Wednesday, 22 September 2021

Huis Doorn (1999), Rhodes Cottage (2019)

Men who touched the world

This morning, I read a story of how Cecil John Rhodes inspired WWI through a first fraught then interesting friendship between him and Kaiser Wilhelm II. The fascinating link between them is exemplified in a paperweight presented to the Kaiser in 1905 which included rocks from Cecil John Rhodes’ grave at the World’s View in the Matopos Hills, which is to be displayed at Huis Doorn. [The Guardian: The kaiser and the paperweight: how Cecil Rhodes helped inspire the first world war]

Now, I will not go into the lives of these two extraordinary yet flawed men who have left an indelible mark in world history, that is covered by more qualified archivists and historians, but I find myself filling in another blank in my experiences of travel interests spurred on by curiosity.

My own personal journey

It was August 1999, in January of that year, I had just come out of an almost 7-year relationship, but we remained friends and best of friends to date, we had gone on holiday to Brussels for a week, then he returned to London whilst I made my way up to the Netherlands by train to holiday with a friend I first met on a trip to Amsterdam and developed a friendship with over more than a year.

He picked me up from Utrecht Central Station and we drove to his house in Doorn. Just a few hundred metres from his house was this uniquely imposing building, Huis Doorn where I was told the Kaiser spent his final decades in exile after his abdication at the end of WWI. Audrey Hepburn’s mother had before his residency spend her childhood at Huis Doorn too.

My friend had a story, three times in the preceding decade with his mother by his bedside, they thought he was not going to make the morning, like a cat with nine lives he rose from the grip of AIDS to survive and thrive. His mother lived a few streets away, a native of Doorn. It was whilst in Doorn that I observed the solar eclipse of 1999 on the 11th of August. [Wikipedia: Solar eclipse of August 11, 1999]

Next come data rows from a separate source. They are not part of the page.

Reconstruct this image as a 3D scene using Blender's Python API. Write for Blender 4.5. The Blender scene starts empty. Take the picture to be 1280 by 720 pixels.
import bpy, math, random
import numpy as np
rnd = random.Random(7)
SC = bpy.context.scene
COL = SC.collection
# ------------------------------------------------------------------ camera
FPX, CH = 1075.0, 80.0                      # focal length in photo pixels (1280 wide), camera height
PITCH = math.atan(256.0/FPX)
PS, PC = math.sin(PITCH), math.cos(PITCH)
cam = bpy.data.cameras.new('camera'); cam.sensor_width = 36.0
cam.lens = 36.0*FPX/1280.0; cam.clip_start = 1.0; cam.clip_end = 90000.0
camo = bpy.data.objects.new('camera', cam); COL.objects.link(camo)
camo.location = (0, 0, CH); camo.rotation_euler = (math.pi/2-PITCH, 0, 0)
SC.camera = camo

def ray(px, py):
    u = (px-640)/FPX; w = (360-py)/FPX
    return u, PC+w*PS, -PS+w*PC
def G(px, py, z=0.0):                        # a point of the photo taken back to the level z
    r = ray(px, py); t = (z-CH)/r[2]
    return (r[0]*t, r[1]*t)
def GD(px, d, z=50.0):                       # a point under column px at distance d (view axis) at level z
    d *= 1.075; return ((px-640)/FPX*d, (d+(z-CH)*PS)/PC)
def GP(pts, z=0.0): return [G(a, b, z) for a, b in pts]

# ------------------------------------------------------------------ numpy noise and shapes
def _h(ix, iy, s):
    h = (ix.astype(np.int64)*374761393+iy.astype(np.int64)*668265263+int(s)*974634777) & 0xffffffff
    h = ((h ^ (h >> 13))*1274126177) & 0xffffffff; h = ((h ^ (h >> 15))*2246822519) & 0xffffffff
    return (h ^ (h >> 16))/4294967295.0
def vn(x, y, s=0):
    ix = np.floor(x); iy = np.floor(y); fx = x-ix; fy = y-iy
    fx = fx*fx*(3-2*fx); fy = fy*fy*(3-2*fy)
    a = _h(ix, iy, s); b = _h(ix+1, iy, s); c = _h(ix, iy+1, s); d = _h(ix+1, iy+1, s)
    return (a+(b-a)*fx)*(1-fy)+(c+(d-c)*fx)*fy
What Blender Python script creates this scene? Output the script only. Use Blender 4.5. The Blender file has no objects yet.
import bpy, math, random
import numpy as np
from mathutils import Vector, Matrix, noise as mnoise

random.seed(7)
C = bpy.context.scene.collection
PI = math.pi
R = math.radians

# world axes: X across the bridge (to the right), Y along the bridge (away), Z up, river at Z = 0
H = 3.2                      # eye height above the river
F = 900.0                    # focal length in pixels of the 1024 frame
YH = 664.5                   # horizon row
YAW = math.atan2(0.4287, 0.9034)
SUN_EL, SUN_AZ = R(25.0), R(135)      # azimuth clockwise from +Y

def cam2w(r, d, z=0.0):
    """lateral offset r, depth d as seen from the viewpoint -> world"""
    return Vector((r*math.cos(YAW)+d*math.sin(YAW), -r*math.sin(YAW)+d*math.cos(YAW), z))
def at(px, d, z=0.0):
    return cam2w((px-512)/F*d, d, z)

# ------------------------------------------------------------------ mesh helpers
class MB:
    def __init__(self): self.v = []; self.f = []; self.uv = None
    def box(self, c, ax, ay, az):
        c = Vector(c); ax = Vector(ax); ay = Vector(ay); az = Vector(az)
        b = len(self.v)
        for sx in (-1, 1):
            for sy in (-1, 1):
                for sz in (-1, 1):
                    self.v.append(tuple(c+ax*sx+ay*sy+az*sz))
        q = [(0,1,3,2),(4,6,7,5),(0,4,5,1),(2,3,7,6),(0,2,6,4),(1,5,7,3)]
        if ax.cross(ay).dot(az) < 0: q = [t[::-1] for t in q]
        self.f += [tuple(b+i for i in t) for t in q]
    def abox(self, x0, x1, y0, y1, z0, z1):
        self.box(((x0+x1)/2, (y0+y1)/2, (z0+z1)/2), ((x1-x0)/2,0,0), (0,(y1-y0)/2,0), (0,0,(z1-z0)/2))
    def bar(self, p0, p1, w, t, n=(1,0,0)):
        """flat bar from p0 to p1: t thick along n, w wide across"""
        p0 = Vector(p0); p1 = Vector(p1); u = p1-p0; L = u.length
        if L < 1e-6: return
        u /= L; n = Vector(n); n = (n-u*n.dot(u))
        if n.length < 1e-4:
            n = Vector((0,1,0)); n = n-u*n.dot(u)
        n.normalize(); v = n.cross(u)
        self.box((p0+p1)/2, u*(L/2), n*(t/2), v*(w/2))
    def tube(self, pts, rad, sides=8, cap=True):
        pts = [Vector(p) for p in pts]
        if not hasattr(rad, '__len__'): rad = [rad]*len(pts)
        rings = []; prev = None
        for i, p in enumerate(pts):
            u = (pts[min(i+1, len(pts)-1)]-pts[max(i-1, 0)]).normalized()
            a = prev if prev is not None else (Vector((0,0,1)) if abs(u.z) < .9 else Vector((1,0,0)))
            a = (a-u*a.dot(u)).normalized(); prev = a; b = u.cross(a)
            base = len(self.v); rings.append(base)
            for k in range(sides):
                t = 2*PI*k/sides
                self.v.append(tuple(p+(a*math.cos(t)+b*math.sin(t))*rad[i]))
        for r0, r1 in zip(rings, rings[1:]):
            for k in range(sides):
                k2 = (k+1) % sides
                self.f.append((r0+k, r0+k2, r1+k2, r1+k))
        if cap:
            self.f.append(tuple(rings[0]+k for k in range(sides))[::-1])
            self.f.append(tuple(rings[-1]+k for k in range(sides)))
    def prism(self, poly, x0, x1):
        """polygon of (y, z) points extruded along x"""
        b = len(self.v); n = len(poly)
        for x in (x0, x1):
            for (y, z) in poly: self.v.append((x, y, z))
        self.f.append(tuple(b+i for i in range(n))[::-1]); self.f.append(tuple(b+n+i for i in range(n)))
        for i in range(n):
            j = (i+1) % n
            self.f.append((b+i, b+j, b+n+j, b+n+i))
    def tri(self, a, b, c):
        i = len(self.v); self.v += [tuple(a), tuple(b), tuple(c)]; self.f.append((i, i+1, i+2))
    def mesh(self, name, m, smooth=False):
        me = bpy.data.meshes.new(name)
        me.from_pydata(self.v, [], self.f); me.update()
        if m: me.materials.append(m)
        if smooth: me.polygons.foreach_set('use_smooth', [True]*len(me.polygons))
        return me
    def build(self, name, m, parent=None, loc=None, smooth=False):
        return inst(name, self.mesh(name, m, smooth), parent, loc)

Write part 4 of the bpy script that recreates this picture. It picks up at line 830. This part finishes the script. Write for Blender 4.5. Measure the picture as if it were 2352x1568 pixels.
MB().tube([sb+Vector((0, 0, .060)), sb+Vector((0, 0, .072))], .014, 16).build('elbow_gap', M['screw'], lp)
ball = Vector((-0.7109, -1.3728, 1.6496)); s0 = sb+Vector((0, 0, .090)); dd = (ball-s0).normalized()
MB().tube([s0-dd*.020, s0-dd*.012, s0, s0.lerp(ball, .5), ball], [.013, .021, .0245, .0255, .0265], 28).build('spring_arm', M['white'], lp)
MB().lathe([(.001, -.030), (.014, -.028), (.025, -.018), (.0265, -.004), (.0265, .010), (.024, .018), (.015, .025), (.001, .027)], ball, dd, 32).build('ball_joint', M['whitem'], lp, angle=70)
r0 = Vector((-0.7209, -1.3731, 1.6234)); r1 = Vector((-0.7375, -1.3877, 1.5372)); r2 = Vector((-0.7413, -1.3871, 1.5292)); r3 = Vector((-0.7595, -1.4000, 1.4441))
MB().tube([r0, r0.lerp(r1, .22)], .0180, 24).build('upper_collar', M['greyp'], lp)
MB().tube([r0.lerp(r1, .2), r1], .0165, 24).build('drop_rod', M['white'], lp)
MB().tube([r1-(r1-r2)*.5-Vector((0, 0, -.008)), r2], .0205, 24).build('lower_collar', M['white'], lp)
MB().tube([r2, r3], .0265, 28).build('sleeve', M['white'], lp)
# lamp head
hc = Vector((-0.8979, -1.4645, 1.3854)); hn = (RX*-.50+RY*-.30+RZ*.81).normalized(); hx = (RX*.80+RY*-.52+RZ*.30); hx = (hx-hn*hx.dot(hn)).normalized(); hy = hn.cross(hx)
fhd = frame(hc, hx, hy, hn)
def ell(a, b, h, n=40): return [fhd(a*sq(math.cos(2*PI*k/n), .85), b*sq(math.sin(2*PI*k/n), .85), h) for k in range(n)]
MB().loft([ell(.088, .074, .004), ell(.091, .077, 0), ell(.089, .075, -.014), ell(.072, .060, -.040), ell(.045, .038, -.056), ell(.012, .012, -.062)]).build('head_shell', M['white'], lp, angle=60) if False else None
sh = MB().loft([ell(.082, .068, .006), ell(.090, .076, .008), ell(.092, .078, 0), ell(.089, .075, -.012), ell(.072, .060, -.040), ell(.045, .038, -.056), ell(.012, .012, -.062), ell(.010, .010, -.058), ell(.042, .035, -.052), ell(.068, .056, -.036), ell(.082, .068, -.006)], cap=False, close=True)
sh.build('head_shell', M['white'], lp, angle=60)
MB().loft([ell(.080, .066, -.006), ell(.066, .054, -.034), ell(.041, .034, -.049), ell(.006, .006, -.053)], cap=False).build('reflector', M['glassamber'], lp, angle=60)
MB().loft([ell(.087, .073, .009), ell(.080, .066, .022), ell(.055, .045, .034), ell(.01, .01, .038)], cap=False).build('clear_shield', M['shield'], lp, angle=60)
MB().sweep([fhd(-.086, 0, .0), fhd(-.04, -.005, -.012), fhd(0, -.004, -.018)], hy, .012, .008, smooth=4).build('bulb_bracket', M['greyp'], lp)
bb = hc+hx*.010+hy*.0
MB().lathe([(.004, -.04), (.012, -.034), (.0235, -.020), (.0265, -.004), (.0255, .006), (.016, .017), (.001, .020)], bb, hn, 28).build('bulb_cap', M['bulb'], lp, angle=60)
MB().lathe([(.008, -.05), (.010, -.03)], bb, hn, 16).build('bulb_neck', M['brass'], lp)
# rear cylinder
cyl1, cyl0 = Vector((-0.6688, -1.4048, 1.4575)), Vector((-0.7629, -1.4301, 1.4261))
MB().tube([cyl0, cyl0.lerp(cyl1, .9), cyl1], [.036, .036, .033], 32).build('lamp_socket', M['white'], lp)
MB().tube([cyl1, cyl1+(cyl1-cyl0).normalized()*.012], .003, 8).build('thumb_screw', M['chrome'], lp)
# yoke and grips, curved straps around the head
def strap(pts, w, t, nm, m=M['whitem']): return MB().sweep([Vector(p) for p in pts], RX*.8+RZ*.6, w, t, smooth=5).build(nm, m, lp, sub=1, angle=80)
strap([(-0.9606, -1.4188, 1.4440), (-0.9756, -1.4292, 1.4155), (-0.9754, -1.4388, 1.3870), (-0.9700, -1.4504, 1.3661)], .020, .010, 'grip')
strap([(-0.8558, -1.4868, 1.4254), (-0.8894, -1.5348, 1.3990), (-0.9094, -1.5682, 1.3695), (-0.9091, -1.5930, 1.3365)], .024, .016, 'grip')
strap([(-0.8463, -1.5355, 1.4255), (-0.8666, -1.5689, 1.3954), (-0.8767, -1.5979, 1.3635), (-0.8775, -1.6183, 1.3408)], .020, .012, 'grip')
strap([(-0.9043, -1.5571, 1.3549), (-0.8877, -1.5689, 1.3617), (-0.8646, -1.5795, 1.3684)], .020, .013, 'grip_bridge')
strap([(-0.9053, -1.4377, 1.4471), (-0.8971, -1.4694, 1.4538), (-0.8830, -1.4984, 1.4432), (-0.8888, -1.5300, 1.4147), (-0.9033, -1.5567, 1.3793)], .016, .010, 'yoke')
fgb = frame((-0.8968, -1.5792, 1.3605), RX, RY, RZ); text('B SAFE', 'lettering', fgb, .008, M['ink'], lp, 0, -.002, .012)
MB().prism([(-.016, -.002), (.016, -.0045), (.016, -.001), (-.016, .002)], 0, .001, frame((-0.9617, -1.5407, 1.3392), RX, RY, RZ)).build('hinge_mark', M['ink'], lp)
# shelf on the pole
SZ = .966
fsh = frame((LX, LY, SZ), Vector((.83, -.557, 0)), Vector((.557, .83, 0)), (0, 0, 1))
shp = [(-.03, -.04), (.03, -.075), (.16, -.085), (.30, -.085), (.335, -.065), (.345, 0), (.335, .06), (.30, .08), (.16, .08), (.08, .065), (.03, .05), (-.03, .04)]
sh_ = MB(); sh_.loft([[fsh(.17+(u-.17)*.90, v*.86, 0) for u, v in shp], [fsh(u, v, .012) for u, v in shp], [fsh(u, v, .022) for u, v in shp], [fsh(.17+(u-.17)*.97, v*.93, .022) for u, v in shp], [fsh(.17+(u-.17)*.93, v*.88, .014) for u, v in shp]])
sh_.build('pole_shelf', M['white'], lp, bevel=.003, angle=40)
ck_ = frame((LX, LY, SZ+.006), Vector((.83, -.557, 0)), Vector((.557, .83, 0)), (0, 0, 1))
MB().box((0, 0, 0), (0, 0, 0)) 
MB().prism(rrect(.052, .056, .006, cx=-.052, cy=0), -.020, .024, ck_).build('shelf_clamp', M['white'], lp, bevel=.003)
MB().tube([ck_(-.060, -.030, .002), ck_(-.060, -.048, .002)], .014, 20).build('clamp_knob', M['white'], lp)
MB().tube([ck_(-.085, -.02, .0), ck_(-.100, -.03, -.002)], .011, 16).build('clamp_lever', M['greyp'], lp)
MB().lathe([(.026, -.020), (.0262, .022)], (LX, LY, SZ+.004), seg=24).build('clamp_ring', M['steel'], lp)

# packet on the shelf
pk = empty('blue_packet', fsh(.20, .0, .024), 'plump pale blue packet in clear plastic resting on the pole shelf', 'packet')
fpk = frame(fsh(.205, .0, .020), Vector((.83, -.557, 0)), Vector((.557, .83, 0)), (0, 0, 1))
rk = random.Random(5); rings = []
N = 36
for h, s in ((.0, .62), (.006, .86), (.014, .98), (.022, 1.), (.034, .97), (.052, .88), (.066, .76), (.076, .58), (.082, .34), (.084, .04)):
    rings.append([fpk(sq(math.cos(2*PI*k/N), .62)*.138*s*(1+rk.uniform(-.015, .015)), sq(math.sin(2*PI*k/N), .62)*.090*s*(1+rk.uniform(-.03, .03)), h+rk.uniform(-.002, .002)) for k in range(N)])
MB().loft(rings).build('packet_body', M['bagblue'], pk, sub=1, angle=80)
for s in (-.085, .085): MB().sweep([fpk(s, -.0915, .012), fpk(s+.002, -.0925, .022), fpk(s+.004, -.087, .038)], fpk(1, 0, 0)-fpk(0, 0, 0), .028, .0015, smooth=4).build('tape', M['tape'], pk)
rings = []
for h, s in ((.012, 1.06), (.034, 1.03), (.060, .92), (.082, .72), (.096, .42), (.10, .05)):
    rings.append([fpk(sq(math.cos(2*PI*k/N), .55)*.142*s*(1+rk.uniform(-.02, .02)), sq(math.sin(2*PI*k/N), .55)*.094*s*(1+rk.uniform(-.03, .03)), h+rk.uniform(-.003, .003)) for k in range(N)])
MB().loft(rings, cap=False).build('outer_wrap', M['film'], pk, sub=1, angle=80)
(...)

Huis Doorn – a personal tour

His mother, a dear lady in her early 70s was such fun to be with, we just bantered at length and as a child, her father was a groundsman at Huis Doorn, with their house neighbouring the grand house. She talked of times of having tea with the Kaiser who had many children and embraced into the Doorn community found time to entertain the children of the village and play games with them.

She told me of times when they, the children played hide-and-seek in the house which had secret rooms, doors, chutes, tunnels and much else. She offered to take me on a tour of the house on a bright afternoon, which we eventually did. A guided tour by someone who knew the Kaiser, the house, the stories, the gossip, the rumours and witnessed his demise was something not to be missed and we were the only ones there, after the public museum itself had closed.

Rhodes Cottage Museum – a personal tour

Just over 30 years later, I was in Cape Town with Brian and we decided to visit Rhodes Cottage Museum in Muizenberg, the cottage by the sea was where Cecil Rhodes spent his last days and died. Upon arrival there, the cottage was closed, it did not look like a typical museum, it is run by volunteers.

However, we went next door to ask for some information about the museum and as luck will have it, they had keys to the museum and the cottage was opened for Brian and I to tour at our leisure and return the keys when we were done. [Facebook: Rhodes Cottage Museum]

To view the bed in which Cecil Rhodes died and other elements of his personal history within the cottage rather than his public profile in monuments, endowments, and bequeathments was awesome. You got the essence of the man in his greatness and limitations of our humanity in our mortality. The Kaiser and Cecil Rhodes, after all they did, were now footsteps in the sands of time.

Houses with personal effects show a different picture of a person’s humanity with all the accoutrements of public life and achievement stripped away, I visit houses because I get to know the person is just human rather than superhuman or divine.